Palin took the lesson to heart. In the 1980s he published, with fellow Python Terry Jones, Dr Fegg’s Encyclopaedia of ALL World Knowledge, which, inevitably, had very little knowledge of the world at all. Dr Fegg was a salivating monstrosity with a blood-soaked axe. His principal source of education was Parkhurst prison, where he spent time for grievous bodily harm. The previous title of his encyclopaedia was Bert Fegg’s Nasty Book for Boys and Girls, but this updated edition contained a lot more misinformation. The entries were generally not to be found in other publications: Aladdin and His Terrible Problem; the Patagonian Shoe-Cleaning Rat; Do-It-Yourself Teeth. The Patagonian Shoe-Cleaning Rat was not a fearsome thing, but rather a sad one: ‘This rat lives by hiring itself out as a shoe brush. Once it goes bald its career is at an end, and it has to rely on what it can make out of selling Patagonian Rat’s Cheese (which understandably isn’t very popular).’

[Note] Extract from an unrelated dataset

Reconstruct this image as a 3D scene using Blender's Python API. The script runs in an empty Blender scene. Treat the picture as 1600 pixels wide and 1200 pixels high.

By contrast, there was a certain frisson of danger to be found in the entry Parlour Game: Pass the Bengal Tiger. This game requires seven boys, seven girls, chairs, wrapping paper, tiger. One plays by passing the wrapped tiger around until the music stops, at which point a child unwraps a layer of paper (good luck to you!), and the loser is the child holding the now completely enraged mammal during the final unwrapping.




* Another World Brain was conceived in Belgium in 1990, a far more conceptual notion than either Paul Otlet or H.G. Wells dared imagine, although it acknowledged the influence of both. The Principia Cybernetica, the child of Francis Heylighen, is based on the notion of evolutionary cybernetics, encompassing new networked forms of recorded knowledge, and lies outside the scope of this book. It remains an ongoing project, as does the Global Brain Institute in Brussels, and is well described by Alex Wright as an attempt to create ‘a grand synthesis of philosophical work … by breaking the entire spectrum of philosophical thought into “nodes” in the network. These “nodes” might include a chapter from a book, a paragraph from an essay, or even more narrowly targeted units of information.’ The plan, says Professor Heylighen, is to transform the Web ‘into an intelligent, adaptive, self-organising system of shared knowledge.’

* Wells couldn’t resist a dig at the airy specialists he saw as Britannica’s main contributors. ‘The rooms of these individuals are sometimes in the dignified colleges of universities, sometimes in carefully sought country retreats … These fundamental people are not very gregarious as a rule … some are negligently dressed and distraught in their bearing, but for the most part they look fairly well cared for.’ Wells found this species generally unobtrusive and ineffective. They were not sufficiently political, in other words, or forward thinking. ‘A single shipyard at work makes more noise than all the original thought of the world put together.’